The sun sets waves wash up from the Gulf of Mexico onto the beach April 13, 2011 in Isla Grand Terre, Louisiana. T

Photo by Mario Tama/Getty Images

The sun sets waves wash up from the Gulf of Mexico onto the beach April 13, 2011 in Isla Grand Terre, Louisiana. T

Most of the fisheries are managed in federal waters and represent a $14 billion dollar industry.

But pirate fishing hurts commercial fishers, like Scott Hickman of the Charter Fisherman’s Association.

He told the Gulf Coast Leadership conference that it’s getting hard to make a living competing with those who skirt around the law. He says it’s a real problem.

“They’re flooding our markets with illegal fish on the commercial side, and they’re taking the ability for the charter boat fleet to be able to go out and make a living, because they’re pulling fish away from the same pool of fish that I need, to take the people that are coming down here to the coast on vacation, to go catch these fish,” said Hickman.

Earlier this month, the U.S. authorities intercepted and seized a Mexican boat that was pulling about 17-miles of long line netting. It had snagged more than 150 sharks weighing over 1500 pounds.

Lt. Les Casterline with Texas Parks and Wildlife, Department of Fisheries Enforcement, says game wardens patrol waterways looking for poachers.

“These illegal fishermen are running various types of gear as gill net, long lines in Texas which are not legal hoop nets, illegal size cast nets, just multiple types of gear that they’re using,” said Casterline.

Law enforcement tries to keep up, but sometimes it gets difficult with just four boats are responsible for patrolling 3,000 square miles of the Gulf.

The problem is not just limited to Texas coastal waters.

William Ward is with the Gulf Fisherman’s Association.

“This is an international problem,” said Ward. “Billions of dollars are harvested internationally, and then flood the U.S. markets, or bordering states.

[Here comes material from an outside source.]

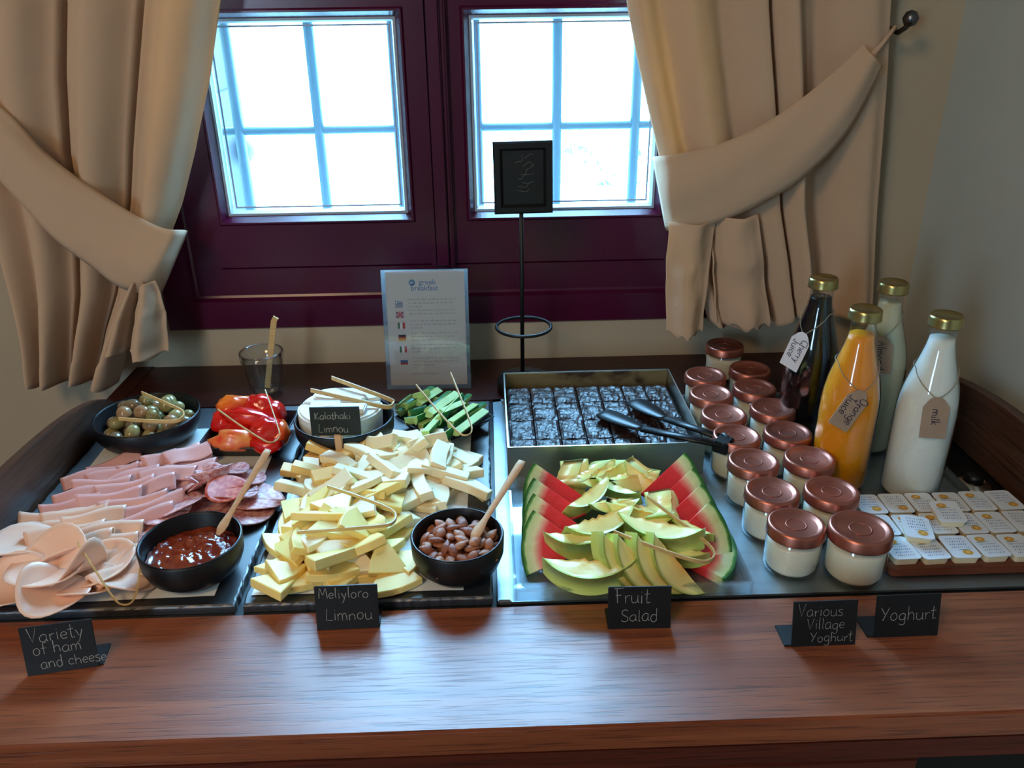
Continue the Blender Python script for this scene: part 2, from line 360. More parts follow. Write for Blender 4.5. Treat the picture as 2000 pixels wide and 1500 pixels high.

But not just the Gulf Coast, it’s all up the East Coast of the United States, around the Pacific — anywhere in international territorial waters. So it’s a big problem, big problem.”

He says it’s not just a depletion of Gulf waters that’s an issue for Texas fishermen.

“What happens in Thailand; what happens in Indonesia really affects the Gulf,” said Ward. “They can flood the market with slave labor. They can flood the market with product that’s not been fished under regulations under the rule of law, and they’ve in essense, found packaging mechanisms and a pathway to allow that product to get into the United States.”

Ward hopes the conference will lead to rule changes and laws that would help curtail illegal fishing.